Mark is a serial vacationer, jumping from life to life in pursuit of the life he wants (something he can’t identify), but always winding up repeating the same patterns, grinding himself down in a dead-end job, and moving on again when he can't take it any more. When it seems that someone is trying to eliminate versions of him from across all possible universes, he groups together with some other versions of himself to figure out what's going on.

I don’t necessarily like the art style in this book so much as appreciate it. What seems scrappy to begin with has the complexity and the brio to take a remarkably complex narrative and make it comprehensible.
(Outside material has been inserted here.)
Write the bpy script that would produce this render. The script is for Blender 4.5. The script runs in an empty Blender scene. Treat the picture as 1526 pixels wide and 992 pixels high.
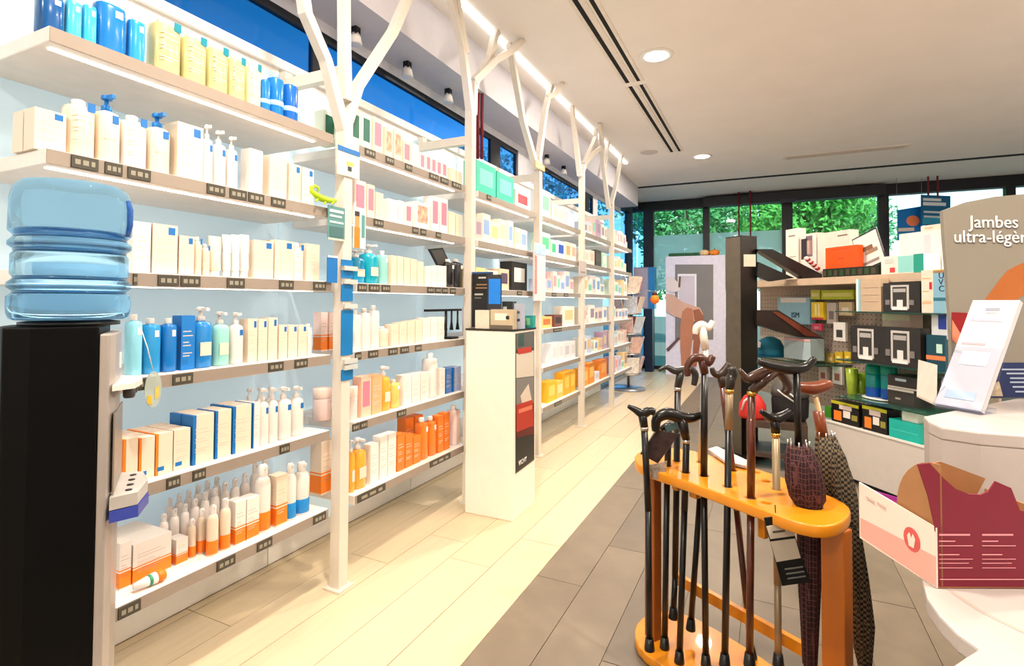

There are simple tricks like colour-coding for specific characters that help them stand out from the the sometimes highly abstract backgrounds, strong character designs to help distinguish an infinite number of Marks.

After a while, this sort of thing starts to make sense.

A word of warning: there are some genuinely unpleasant scenes - needless to say, with infinite variations of each person, some of those are not very nice. These seem to be played for stakes rather than as Mark Millar-esque shock, but that doesn’t prevent them from being deeply nasty to the unprepared.

It's not that this is the first time many-worlds theory has been tied to a story in this way, but the execution of The Infinite Vacation is superb. Major story themes are directly mapped to elements of quantum theory in a way that is comprehensible without being trite, forced, or overexplained. In the last big action beat of the book the way the art, writing, and the overarching blend of the story and physics come together in a genuinely virtuoso sequence. I have a genuine love for anything that marries theme and plot this tightly - it's one of the reasons I love Alison Bechdel's books. If you have a similar love for that sort of arch-structuralist work, or just something that will make you swear under your breath at the authors' cleverness, The Infinite Vacation is highly recommended.